Could you transcribe the material below exactly, without leaving out a single line?

◇ ◇ ◇ ◇ ◇

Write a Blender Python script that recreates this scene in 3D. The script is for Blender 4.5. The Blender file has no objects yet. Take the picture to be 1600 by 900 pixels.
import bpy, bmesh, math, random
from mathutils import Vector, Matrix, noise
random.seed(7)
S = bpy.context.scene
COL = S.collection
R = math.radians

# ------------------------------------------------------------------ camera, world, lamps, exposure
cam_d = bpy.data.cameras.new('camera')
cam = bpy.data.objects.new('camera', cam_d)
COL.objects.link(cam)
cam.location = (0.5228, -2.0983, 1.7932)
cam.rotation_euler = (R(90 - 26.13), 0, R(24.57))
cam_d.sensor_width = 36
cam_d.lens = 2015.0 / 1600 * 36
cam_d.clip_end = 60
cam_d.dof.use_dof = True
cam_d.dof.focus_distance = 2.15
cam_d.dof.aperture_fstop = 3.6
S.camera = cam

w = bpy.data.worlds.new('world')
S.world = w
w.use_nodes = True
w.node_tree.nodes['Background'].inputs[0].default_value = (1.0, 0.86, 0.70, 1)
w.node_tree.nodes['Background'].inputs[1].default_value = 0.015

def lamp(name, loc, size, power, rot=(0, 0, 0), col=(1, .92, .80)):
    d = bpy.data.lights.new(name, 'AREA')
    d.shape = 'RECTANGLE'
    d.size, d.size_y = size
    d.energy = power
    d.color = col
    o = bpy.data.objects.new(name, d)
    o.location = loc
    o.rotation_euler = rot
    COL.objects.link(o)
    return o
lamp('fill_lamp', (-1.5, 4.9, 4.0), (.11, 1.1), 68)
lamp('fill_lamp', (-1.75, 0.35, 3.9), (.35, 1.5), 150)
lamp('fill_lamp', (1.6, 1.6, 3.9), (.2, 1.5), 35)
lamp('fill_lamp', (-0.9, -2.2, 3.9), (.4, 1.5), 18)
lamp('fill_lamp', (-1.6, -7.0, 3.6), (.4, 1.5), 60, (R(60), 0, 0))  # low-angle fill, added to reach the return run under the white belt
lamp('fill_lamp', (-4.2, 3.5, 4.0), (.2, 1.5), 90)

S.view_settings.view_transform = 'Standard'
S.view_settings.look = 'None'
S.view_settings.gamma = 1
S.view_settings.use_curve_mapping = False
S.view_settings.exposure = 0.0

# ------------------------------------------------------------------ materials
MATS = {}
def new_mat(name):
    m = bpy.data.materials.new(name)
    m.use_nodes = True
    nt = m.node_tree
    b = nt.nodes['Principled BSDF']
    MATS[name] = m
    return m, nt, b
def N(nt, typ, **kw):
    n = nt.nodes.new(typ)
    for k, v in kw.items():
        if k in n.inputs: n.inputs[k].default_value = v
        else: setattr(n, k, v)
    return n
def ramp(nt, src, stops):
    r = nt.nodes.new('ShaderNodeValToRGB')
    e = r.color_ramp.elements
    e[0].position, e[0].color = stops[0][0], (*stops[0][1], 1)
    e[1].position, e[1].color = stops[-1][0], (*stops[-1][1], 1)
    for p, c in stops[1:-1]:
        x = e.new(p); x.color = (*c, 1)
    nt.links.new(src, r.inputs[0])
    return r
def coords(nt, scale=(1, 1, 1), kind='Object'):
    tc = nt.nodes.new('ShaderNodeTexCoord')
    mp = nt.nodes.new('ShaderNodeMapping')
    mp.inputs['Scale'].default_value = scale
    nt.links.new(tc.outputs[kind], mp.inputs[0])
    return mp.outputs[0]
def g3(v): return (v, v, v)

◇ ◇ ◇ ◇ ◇

*Exercise result*:
Write a Blender Python script that recreates this scene in 3D. The script is for Blender 4.5. The Blender file has no objects yet. Take the picture to be 1600 by 900 pixels.
import bpy, bmesh, math, random
from mathutils import Vector, Matrix, noise
random.seed(7)
S = bpy.context.scene
COL = S.collection
R = math.radians

# ------------------------------------------------------------------ camera, world, lamps, exposure
cam_d = bpy.data.cameras.new('camera')
cam = bpy.data.objects.new('camera', cam_d)
COL.objects.link(cam)
cam.location = (0.5228, -2.0983, 1.7932)
cam.rotation_euler = (R(90 - 26.13), 0, R(24.57))
cam_d.sensor_width = 36
cam_d.lens = 2015.0 / 1600 * 36
cam_d.clip_end = 60
cam_d.dof.use_dof = True
cam_d.dof.focus_distance = 2.15
cam_d.dof.aperture_fstop = 3.6
S.camera = cam

w = bpy.data.worlds.new('world')
S.world = w
w.use_nodes = True
w.node_tree.nodes['Background'].inputs[0].default_value = (1.0, 0.86, 0.70, 1)
w.node_tree.nodes['Background'].inputs[1].default_value = 0.015

def lamp(name, loc, size, power, rot=(0, 0, 0), col=(1, .92, .80)):
    d = bpy.data.lights.new(name, 'AREA')
    d.shape = 'RECTANGLE'
    d.size, d.size_y = size
    d.energy = power
    d.color = col
    o = bpy.data.objects.new(name, d)
    o.location = loc
    o.rotation_euler = rot
    COL.objects.link(o)
    return o
lamp('fill_lamp', (-1.5, 4.9, 4.0), (.11, 1.1), 68)
lamp('fill_lamp', (-1.75, 0.35, 3.9), (.35, 1.5), 150)
lamp('fill_lamp', (1.6, 1.6, 3.9), (.2, 1.5), 35)
lamp('fill_lamp', (-0.9, -2.2, 3.9), (.4, 1.5), 18)
lamp('fill_lamp', (-1.6, -7.0, 3.6), (.4, 1.5), 60, (R(60), 0, 0))  # low-angle fill, added to reach the return run under the white belt
lamp('fill_lamp', (-4.2, 3.5, 4.0), (.2, 1.5), 90)

S.view_settings.view_transform = 'Standard'
S.view_settings.look = 'None'
S.view_settings.gamma = 1
S.view_settings.use_curve_mapping = False
S.view_settings.exposure = 0.0

# ------------------------------------------------------------------ materials
MATS = {}
def new_mat(name):
    m = bpy.data.materials.new(name)
    m.use_nodes = True
    nt = m.node_tree
    b = nt.nodes['Principled BSDF']
    MATS[name] = m
    return m, nt, b
def N(nt, typ, **kw):
    n = nt.nodes.new(typ)
    for k, v in kw.items():
        if k in n.inputs: n.inputs[k].default_value = v
        else: setattr(n, k, v)
    return n
def ramp(nt, src, stops):
    r = nt.nodes.new('ShaderNodeValToRGB')
    e = r.color_ramp.elements
    e[0].position, e[0].color = stops[0][0], (*stops[0][1], 1)
    e[1].position, e[1].color = stops[-1][0], (*stops[-1][1], 1)
    for p, c in stops[1:-1]:
        x = e.new(p); x.color = (*c, 1)
    nt.links.new(src, r.inputs[0])
    return r
def coords(nt, scale=(1, 1, 1), kind='Object'):
    tc = nt.nodes.new('ShaderNodeTexCoord')
    mp = nt.nodes.new('ShaderNodeMapping')
    mp.inputs['Scale'].default_value = scale
    nt.links.new(tc.outputs[kind], mp.inputs[0])
    return mp.outputs[0]
def g3(v): return (v, v, v)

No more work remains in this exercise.